Chinese investment in the Australian macadamia industry is both welcome and already significant, according to Mr. Burnett, who noted that Australian Macadamia Society has helped to facilitate this investment by providing valuable marketing information, statistics, and other resources to assist potential investors. For their part, the Australian macadamia industry has also helped their Chinese counterparts to become more established, having assisted the Chinese in the 1980s when China’s macadamia industry was in its infancy and setting up partnerships in processing and value-adding which continue to this day.

The translation for macadamia nut in Chinese remains a subject of some controversy among foreign exporters of the nut to China. In Chinese, the term ‘macadamia nut’ is most often translated as ‘Hawaii nut’ (夏威夷果, or “Xiaweiyi guo”). Growers from other countries claim that this gives macadamia nuts from Hawaii an unfair advantage in China, as Chinese consumers may think that macadamia nuts only come from Hawaii. Macadamia nuts are also sometimes translated as ‘Australian nut’ in Chinese (澳洲坚果, or “Aozhou jianguo”). Mr. Burnett pointed out that macadamias did originate in Australia and therefore he believes this Chinese translation ‘Australian nut’ to be the most accurate one as it reflects the origins of the macadamia nut.

More than just the name, Jolyon Burnett stated than consumers are becoming increasingly interested in where and how their food is grown, and so the Australian Macadamia Society’s macadamia promotional campaigns use visual tools, such as photographs and videos, to highlight the Australian origins of the macadamia and even seek out the support of local Chinese celebrities to tell this origins story through their own words.

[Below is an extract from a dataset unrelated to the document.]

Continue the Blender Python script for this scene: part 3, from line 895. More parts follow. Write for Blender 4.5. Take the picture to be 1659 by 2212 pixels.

The Australian Macadamia Society launched its first marketing campaign in China in 2015, which was focused on showing the origins, premium quality, and versatility of Australian macadamia to Chinese consumers. This campaign was expanded in 2016-2017 to include the health and beauty benefits of macadamias, utilizing Chinese celebrities, key opinion leaders, and online and social media to reach their target group of 20-40 year old women and young mothers. The second campaign planned for this year aims to increase Chinese consumer understanding as to the environment in which Australian macadamia are grown and to appreciate the positive affect Australia’s environmentally clean growing conditions has on product safety.